Data excerpt -
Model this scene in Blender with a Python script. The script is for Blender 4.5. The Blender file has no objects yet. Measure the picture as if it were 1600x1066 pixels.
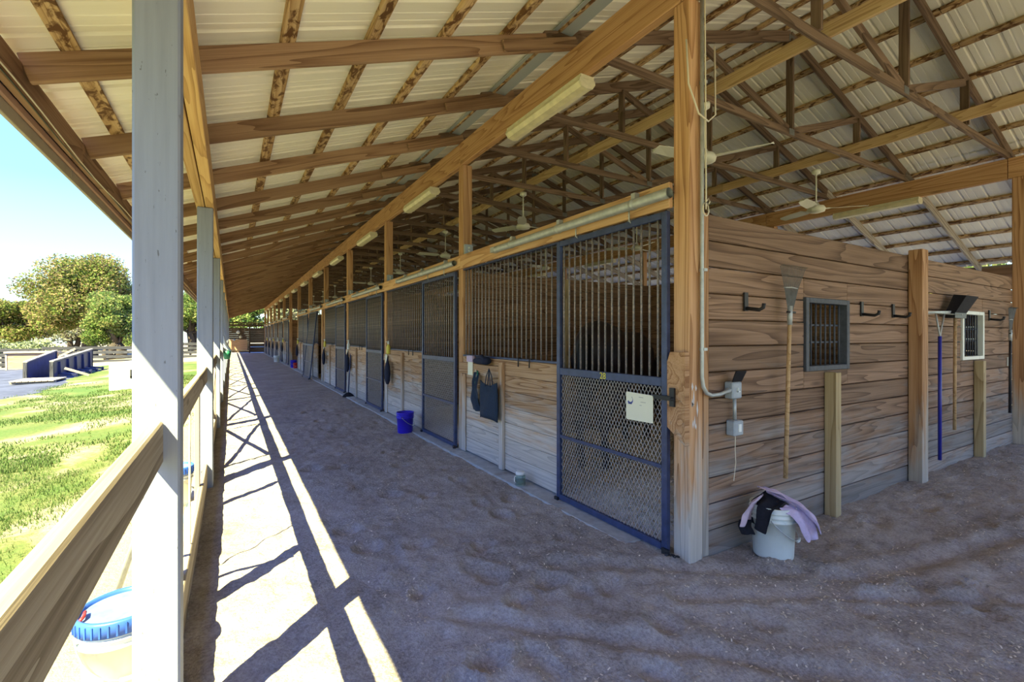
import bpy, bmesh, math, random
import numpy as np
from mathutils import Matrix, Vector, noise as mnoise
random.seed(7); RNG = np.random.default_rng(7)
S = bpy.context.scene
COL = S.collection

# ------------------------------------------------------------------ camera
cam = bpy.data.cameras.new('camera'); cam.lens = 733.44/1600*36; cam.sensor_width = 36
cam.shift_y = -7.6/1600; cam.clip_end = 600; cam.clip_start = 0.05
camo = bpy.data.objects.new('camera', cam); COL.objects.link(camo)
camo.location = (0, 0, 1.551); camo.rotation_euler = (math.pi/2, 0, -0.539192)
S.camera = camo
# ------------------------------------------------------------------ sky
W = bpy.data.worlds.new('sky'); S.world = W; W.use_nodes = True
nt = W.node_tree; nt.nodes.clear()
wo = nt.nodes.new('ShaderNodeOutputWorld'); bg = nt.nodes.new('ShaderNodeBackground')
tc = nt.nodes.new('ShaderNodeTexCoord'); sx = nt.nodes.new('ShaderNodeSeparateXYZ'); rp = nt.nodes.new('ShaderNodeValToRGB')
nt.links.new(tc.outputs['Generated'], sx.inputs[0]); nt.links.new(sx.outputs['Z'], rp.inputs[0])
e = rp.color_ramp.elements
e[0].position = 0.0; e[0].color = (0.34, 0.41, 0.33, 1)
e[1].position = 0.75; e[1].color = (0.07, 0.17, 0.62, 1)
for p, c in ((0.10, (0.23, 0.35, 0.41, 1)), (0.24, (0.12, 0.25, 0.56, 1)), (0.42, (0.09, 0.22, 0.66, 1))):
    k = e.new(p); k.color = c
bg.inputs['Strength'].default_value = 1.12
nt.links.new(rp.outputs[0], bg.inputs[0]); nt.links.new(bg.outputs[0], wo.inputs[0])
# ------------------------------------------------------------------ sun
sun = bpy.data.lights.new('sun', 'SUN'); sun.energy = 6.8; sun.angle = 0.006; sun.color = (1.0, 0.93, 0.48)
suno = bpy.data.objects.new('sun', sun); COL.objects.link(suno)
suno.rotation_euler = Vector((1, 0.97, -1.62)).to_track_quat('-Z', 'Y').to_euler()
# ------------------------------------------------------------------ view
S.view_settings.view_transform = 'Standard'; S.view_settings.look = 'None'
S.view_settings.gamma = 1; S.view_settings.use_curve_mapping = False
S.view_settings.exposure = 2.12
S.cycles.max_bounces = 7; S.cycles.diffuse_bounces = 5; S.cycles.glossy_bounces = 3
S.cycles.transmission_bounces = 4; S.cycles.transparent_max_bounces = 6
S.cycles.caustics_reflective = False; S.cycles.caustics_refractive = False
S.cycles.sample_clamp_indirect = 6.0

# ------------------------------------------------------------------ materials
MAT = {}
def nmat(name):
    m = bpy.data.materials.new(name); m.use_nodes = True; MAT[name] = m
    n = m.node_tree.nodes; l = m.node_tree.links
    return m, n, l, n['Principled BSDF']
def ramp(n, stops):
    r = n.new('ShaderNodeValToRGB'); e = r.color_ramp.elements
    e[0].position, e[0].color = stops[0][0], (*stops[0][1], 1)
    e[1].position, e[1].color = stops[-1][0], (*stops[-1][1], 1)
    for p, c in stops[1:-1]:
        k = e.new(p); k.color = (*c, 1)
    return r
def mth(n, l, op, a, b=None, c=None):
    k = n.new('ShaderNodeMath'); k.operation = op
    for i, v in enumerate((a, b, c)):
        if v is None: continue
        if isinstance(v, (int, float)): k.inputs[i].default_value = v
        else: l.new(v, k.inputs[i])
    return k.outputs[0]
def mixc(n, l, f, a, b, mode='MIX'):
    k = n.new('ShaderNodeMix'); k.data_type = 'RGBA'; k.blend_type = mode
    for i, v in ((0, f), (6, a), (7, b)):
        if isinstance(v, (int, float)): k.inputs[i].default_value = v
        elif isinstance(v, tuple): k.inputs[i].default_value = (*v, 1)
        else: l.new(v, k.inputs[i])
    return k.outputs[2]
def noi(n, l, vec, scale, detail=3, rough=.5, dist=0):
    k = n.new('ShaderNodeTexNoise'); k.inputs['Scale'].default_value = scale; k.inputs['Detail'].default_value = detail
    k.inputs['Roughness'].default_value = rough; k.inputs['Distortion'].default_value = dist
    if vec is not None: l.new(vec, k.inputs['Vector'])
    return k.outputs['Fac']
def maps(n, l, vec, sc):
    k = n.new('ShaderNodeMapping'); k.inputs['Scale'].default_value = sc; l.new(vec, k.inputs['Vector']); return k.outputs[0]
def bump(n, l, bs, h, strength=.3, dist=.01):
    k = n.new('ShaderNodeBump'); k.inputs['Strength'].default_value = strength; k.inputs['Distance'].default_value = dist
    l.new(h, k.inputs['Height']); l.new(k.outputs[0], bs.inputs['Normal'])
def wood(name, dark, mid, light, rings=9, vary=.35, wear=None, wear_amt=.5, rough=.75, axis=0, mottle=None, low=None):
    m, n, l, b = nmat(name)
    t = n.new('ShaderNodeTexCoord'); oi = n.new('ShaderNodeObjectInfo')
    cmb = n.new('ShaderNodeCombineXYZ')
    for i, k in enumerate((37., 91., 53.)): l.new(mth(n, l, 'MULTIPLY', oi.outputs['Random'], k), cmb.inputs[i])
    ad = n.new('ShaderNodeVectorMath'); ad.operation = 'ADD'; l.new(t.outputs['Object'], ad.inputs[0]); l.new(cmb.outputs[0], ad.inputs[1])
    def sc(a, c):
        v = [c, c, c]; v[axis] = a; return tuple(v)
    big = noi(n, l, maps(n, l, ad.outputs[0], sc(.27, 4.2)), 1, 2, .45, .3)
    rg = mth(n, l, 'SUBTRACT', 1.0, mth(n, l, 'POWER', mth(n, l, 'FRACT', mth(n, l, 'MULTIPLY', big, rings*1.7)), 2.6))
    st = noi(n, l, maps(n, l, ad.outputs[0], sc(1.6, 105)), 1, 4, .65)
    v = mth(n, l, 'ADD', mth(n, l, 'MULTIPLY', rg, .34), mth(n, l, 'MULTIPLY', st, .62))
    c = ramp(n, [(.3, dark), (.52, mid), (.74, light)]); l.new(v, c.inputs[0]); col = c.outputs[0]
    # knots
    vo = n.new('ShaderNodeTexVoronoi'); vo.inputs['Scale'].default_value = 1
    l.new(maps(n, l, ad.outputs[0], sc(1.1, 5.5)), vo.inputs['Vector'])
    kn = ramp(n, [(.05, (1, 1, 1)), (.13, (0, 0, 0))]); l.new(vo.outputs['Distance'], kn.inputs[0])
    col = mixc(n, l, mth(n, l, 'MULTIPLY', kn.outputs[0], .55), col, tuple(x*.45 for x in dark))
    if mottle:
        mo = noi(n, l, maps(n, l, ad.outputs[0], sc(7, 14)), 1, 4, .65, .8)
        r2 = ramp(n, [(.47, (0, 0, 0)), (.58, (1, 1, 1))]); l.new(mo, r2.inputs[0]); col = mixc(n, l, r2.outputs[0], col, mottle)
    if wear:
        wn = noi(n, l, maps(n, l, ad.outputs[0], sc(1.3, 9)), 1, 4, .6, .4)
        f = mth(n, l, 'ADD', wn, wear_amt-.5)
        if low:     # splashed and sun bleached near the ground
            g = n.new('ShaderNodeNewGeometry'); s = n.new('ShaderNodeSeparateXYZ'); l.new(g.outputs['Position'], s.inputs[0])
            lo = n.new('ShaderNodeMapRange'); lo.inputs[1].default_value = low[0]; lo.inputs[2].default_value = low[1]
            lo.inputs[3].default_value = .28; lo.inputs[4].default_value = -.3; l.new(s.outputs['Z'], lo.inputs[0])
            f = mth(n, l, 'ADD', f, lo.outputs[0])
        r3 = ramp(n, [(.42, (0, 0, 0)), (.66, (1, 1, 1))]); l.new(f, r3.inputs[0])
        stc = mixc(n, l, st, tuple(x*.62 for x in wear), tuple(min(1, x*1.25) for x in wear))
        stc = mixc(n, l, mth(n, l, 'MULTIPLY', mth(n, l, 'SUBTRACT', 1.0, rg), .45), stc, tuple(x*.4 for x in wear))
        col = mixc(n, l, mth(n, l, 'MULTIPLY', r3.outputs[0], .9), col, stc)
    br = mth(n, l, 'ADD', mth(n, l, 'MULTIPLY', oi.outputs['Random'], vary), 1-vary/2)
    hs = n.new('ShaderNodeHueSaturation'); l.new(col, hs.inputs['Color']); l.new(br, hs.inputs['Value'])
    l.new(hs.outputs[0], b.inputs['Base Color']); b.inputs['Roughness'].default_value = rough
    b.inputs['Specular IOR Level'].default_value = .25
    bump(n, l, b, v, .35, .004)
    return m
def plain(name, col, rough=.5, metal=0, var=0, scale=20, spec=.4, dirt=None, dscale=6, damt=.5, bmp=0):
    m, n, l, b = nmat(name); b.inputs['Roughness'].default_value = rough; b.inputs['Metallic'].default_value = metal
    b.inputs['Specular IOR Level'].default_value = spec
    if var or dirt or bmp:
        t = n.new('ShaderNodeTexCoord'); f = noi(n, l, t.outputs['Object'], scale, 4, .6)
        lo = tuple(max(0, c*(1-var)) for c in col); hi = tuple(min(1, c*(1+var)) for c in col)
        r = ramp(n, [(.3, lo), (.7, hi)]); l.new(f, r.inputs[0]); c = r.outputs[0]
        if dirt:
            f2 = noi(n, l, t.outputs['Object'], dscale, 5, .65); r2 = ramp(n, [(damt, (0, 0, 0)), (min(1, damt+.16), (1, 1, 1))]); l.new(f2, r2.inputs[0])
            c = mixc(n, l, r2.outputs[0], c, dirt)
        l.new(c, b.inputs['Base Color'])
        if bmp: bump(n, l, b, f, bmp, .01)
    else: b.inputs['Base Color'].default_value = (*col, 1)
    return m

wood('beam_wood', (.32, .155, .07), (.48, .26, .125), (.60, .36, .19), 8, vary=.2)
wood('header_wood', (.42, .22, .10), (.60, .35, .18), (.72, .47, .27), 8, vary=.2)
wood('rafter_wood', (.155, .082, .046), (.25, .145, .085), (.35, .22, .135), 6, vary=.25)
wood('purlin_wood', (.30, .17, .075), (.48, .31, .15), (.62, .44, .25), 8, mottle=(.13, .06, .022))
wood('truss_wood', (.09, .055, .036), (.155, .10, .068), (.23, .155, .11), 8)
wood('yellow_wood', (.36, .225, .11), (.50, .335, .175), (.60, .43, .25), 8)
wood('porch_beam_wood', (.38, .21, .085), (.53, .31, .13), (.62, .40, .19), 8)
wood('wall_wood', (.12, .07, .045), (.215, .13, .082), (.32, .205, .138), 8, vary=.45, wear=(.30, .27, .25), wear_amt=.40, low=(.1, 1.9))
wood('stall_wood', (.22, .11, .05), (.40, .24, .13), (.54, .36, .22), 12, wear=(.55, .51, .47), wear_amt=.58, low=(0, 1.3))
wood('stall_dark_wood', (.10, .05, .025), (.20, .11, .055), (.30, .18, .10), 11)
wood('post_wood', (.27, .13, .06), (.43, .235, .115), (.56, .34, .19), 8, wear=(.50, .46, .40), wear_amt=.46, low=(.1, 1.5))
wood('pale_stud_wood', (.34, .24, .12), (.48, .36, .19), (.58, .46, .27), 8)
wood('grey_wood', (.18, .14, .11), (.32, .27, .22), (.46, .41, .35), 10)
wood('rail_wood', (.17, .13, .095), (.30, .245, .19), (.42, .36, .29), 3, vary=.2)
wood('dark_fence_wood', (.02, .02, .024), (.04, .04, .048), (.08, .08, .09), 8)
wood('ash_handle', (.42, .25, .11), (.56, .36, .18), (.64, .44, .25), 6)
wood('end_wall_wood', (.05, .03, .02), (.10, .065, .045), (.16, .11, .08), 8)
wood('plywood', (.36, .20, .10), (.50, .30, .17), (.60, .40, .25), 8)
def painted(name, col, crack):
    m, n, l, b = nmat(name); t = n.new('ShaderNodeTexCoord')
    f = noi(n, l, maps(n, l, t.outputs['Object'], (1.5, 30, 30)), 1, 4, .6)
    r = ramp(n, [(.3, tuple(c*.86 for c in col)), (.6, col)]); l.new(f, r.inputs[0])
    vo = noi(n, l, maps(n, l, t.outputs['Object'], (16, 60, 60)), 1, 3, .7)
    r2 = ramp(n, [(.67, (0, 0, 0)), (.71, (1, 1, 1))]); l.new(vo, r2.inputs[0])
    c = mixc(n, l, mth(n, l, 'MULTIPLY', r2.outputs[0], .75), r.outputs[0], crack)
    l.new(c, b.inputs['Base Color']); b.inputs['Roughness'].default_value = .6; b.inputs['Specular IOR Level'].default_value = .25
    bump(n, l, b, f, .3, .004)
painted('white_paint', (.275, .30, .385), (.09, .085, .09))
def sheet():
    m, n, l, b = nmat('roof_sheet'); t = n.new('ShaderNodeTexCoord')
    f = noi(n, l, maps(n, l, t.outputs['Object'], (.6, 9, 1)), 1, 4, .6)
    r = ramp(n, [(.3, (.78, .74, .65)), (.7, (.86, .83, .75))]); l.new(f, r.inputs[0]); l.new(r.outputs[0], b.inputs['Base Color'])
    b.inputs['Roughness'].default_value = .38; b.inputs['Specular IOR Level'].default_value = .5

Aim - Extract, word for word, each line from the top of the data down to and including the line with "COL = S.collection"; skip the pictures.

Answer to the problem -
Model this scene in Blender with a Python script. The script is for Blender 4.5. The Blender file has no objects yet. Measure the picture as if it were 1600x1066 pixels.
import bpy, bmesh, math, random
import numpy as np
from mathutils import Matrix, Vector, noise as mnoise
random.seed(7); RNG = np.random.default_rng(7)
S = bpy.context.scene
COL = S.collection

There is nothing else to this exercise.